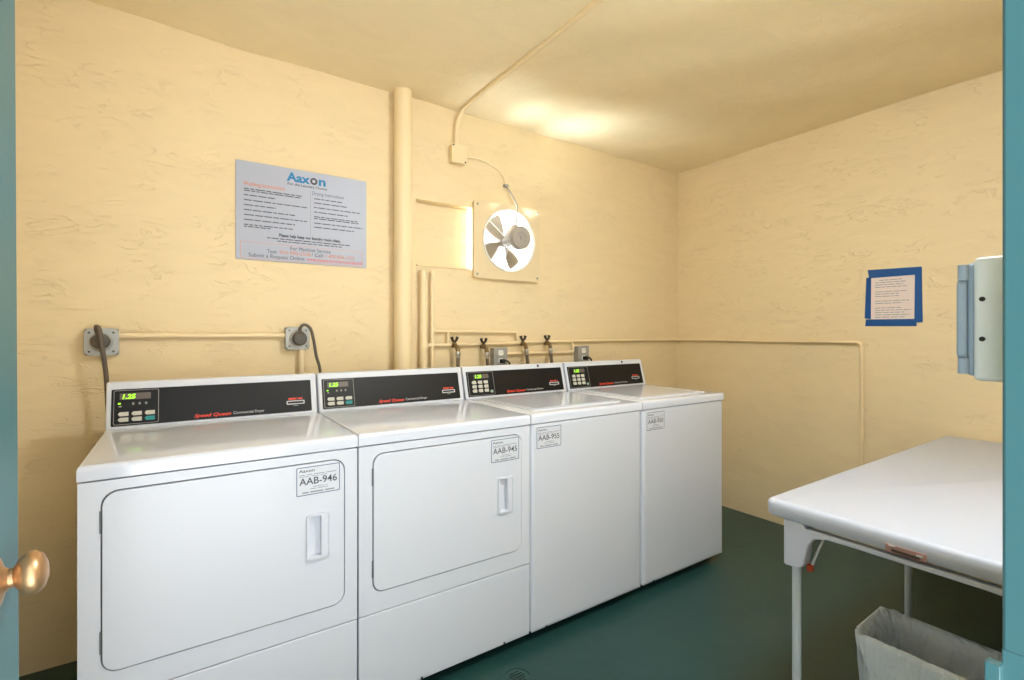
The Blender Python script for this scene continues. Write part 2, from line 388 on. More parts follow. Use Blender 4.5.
bm = B(); add_tube(bm, fillet([(-1.63, -.02, 1.117), (-1.095, -.02, 1.115), (-1.095, -.02, 1.176)], .02), .0095, 10); tag(obj('conduit', bm, 'pipe'), 'short cream conduit between the two small grey washer outlets', 'conduit')

# hose taps and hoses
def tap(x, z, label):
    t = thing('hose_tap', label, 'tap', (x, 0, z), 0, 'hose taps behind the washers')
    bm = B(); add_tube(bm, fillet([(0, -.018, .002), (.001, -.048, .004), (.006, -.064, -.006), (.008, -.068, -.032)], .012), .0115, 12)
    add_lathe(bm, [(.013, 0), (.013, .014), (.009, .016)], (0, -.044, .002), (0, 0, 1), 12); obj('tap_body', bm, 'brass', t)
    bm = B(); add_tube(bm, [(0, -.044, .014), (0, -.044, .026)], .005, 8)
    for s in (-1, 1):
        add_tube(bm, [(0, -.044, .022), (s*.012, -.044, .034), (s*.017, -.044, .051)], lambda q: .006+.0035*q, 8)
    obj('handle', bm, 'bronze', t)
    bm = B(); add_lathe(bm, [(.012, 0), (.014, .004), (.014, .02), (.011, .024), (.011, .034)], (.008, -.068, -.028), (.02, 0, -1), 14); obj('hose_coupling', bm, 'steel', t)
    return t
def hose(x, z, dx, label):
    t = obj('fill_hose', hb(x, z, dx), 'hose'); tag(t, label, 'hose', 'washer fill hoses')
def hb(x, z, dx):
    bm = B(); add_tube(bm, spline([(x+.009, -.068, z-.056), (x+.011+dx*.3, -.070, z-.11), (x+.012+dx, -.085, z-.2), (x+.012+dx*1.2, -.10, z-.38), (x+.012+dx, -.125, z-.52), (x+.012+dx, -.181, z-.56)]), .0105, 12); return bm
for x, z, dx, n in ((-1.973, 1.167, -.012, 'leftmost hose tap, above the gap between dryer and washer'), (-1.787, 1.158, .010, 'second hose tap from the left, just left of a grey outlet'),
                    (-1.511, 1.171, .018, 'third hose tap from the left, right of the first small grey outlet'), (-1.327, 1.173, .012, 'rightmost hose tap, farthest along the pipe')):
    tap(x, z, n+', dark wing handle'); hose(x, z, dx, 'grey braided fill hose hanging from the '+n.split(',')[0])

# big dryer outlets, their plugs and cords
def dryer_outlet(x, z, label):
    t = thing('dryer_outlet', label, 'outlet', (x, 0, z), 0, 'dryer outlets')
    c = .014
    octa = [(-.05+c, -.052), (.05-c, -.052), (.052, -.052+c), (.052, .052-c), (.05-c, .052), (-.05+c, .052), (-.052, .052-c), (-.052, -.052+c)]
    bm = B(); add_box(bm, (-.050, -.034, -.050), (.050, 0, .050)); obj('box', bm, 'galvd', t, .002)
    bm = B(); plate(bm, octa, [], -.042, -.034); obj('cover_plate', bm, 'galv', t, .0015)
    for sx, sz in ((-.040, .040), (.040, .040), (.040, -.040), (-.040, -.040)):
        bm = B(); add_lathe(bm, [(.004, 0), (.004, .002), (.002, .003)], (sx*.9, -.042, sz*.9), (0, -1, 0), 8); obj('screw', bm, 'plug', t)
    bm = B(); add_lathe(bm, [(.036, 0), (.036, .006), (.033, .008)], (0, -.042, .0), (0, -1, 0), 28); obj('socket_face', bm, 'galvd', t)
    return t
dryer_outlet(-3.4735, 1.205, 'square metal dryer outlet with thick cord hanging straight down, nearest the door')
dryer_outlet(-2.777, 1.215, 'square metal dryer outlet above the gap between the two dryers')
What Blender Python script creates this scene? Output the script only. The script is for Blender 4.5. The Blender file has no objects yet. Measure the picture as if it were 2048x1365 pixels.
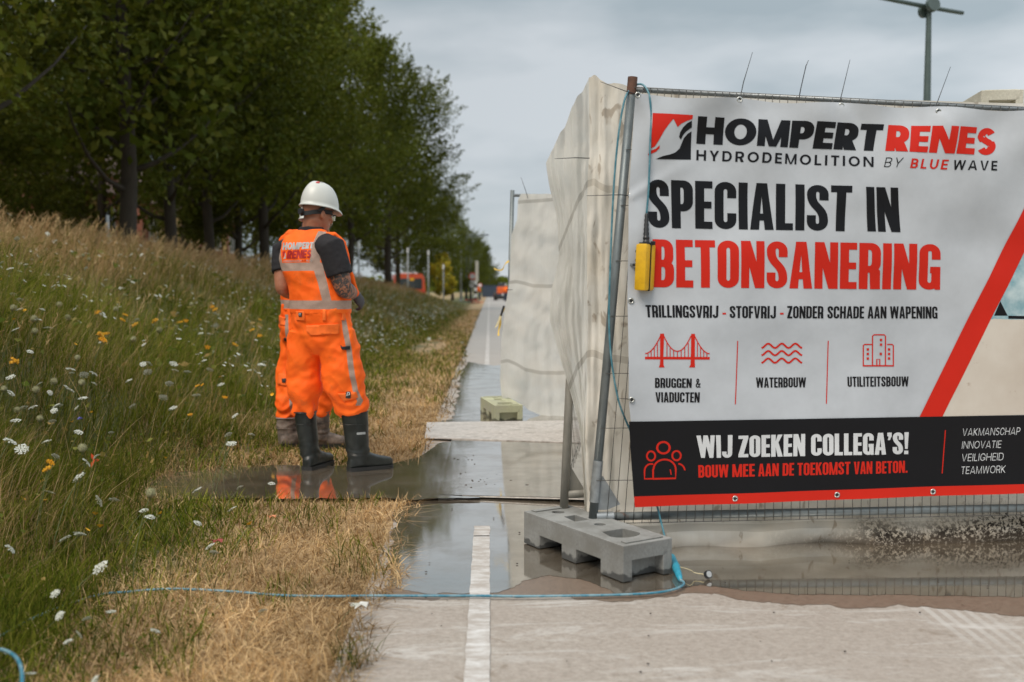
import bpy, bmesh, math, random
import numpy as np
from mathutils import Vector, Matrix, noise
from mathutils.bvhtree import BVHTree
from mathutils.geometry import tessellate_polygon
R = math.radians
SC = bpy.context.scene
COL = SC.collection
random.seed(7)
rng = np.random.default_rng(11)

# ------------------------------------------------------------------ camera
CAM_H = 1.2
F_PX = 1991.0                       # focal length in pixels of a 2048 wide frame (35 mm lens)
YAW = math.atan(45.0/F_PX)          # the road runs along +Y, the camera looks a little right of it
PITCH = math.atan(102.5/F_PX)       # and a little down
cam = bpy.data.cameras.new('camera')
cam.lens = 35.0; cam.sensor_width = 36.0; cam.clip_start = 0.05; cam.clip_end = 4000
cam.dof.use_dof = True; cam.dof.focus_distance = 5.3; cam.dof.aperture_fstop = 2.0
camo = bpy.data.objects.new('camera', cam); COL.objects.link(camo)
camo.location = (0, 0, CAM_H)
camo.rotation_euler = (math.pi/2 - PITCH, 0, -YAW)
SC.camera = camo
CM = Matrix.Rotation(-YAW, 3, 'Z') @ Matrix.Rotation(math.pi/2 - PITCH, 3, 'X')
EYE = Vector((0, 0, CAM_H))
def ray(px, py): return (CM @ Vector(((px-1024)/F_PX, -(py-682.5)/F_PX, -1))).normalized()
def P(px, py, Y):
    d = ray(px, py); return EYE + d*(Y/d.y)
def G(px, py, z=0.0):
    d = ray(px, py); return EYE + d*((z-CAM_H)/d.z)

# ------------------------------------------------------------------ world: overcast sky over a Nishita sky
SUN_EL, SUN_AZ = R(54), R(218)      # azimuth measured from +Y towards +X
w = bpy.data.worlds.new('World'); SC.world = w; w.use_nodes = True
nt = w.node_tree; nt.nodes.clear()
def N(t, **k):
    n = nt.nodes.new(t)
    for a, b in k.items(): setattr(n, a, b)
    return n
out = N('ShaderNodeOutputWorld'); bg = N('ShaderNodeBackground'); bg.inputs[1].default_value = 0.10
sky = N('ShaderNodeTexSky', sky_type='NISHITA', sun_disc=False, sun_elevation=SUN_EL, sun_rotation=SUN_AZ)
tc = N('ShaderNodeTexCoord')
sep = N('ShaderNodeSeparateXYZ'); nt.links.new(tc.outputs['Generated'], sep.inputs[0])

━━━

### Task brief
Write out exactly the lines between the start of the data and the line with "tap(x, z, n+', dark", including both, but none of the pictures.

### Reply to the exercise
The Blender Python script for this scene continues. Write part 2, from line 388 on. More parts follow. Use Blender 4.5.
bm = B(); add_tube(bm, fillet([(-1.63, -.02, 1.117), (-1.095, -.02, 1.115), (-1.095, -.02, 1.176)], .02), .0095, 10); tag(obj('conduit', bm, 'pipe'), 'short cream conduit between the two small grey washer outlets', 'conduit')

# hose taps and hoses
def tap(x, z, label):
    t = thing('hose_tap', label, 'tap', (x, 0, z), 0, 'hose taps behind the washers')
    bm = B(); add_tube(bm, fillet([(0, -.018, .002), (.001, -.048, .004), (.006, -.064, -.006), (.008, -.068, -.032)], .012), .0115, 12)
    add_lathe(bm, [(.013, 0), (.013, .014), (.009, .016)], (0, -.044, .002), (0, 0, 1), 12); obj('tap_body', bm, 'brass', t)
    bm = B(); add_tube(bm, [(0, -.044, .014), (0, -.044, .026)], .005, 8)
    for s in (-1, 1):
        add_tube(bm, [(0, -.044, .022), (s*.012, -.044, .034), (s*.017, -.044, .051)], lambda q: .006+.0035*q, 8)
    obj('handle', bm, 'bronze', t)
    bm = B(); add_lathe(bm, [(.012, 0), (.014, .004), (.014, .02), (.011, .024), (.011, .034)], (.008, -.068, -.028), (.02, 0, -1), 14); obj('hose_coupling', bm, 'steel', t)
    return t
def hose(x, z, dx, label):
    t = obj('fill_hose', hb(x, z, dx), 'hose'); tag(t, label, 'hose', 'washer fill hoses')
def hb(x, z, dx):
    bm = B(); add_tube(bm, spline([(x+.009, -.068, z-.056), (x+.011+dx*.3, -.070, z-.11), (x+.012+dx, -.085, z-.2), (x+.012+dx*1.2, -.10, z-.38), (x+.012+dx, -.125, z-.52), (x+.012+dx, -.181, z-.56)]), .0105, 12); return bm
for x, z, dx, n in ((-1.973, 1.167, -.012, 'leftmost hose tap, above the gap between dryer and washer'), (-1.787, 1.158, .010, 'second hose tap from the left, just left of a grey outlet'),
                    (-1.511, 1.171, .018, 'third hose tap from the left, right of the first small grey outlet'), (-1.327, 1.173, .012, 'rightmost hose tap, farthest along the pipe')):
    tap(x, z, n+', dark wing handle'); hose(x, z, dx, 'grey braided fill hose hanging from the '+n.split(',')[0])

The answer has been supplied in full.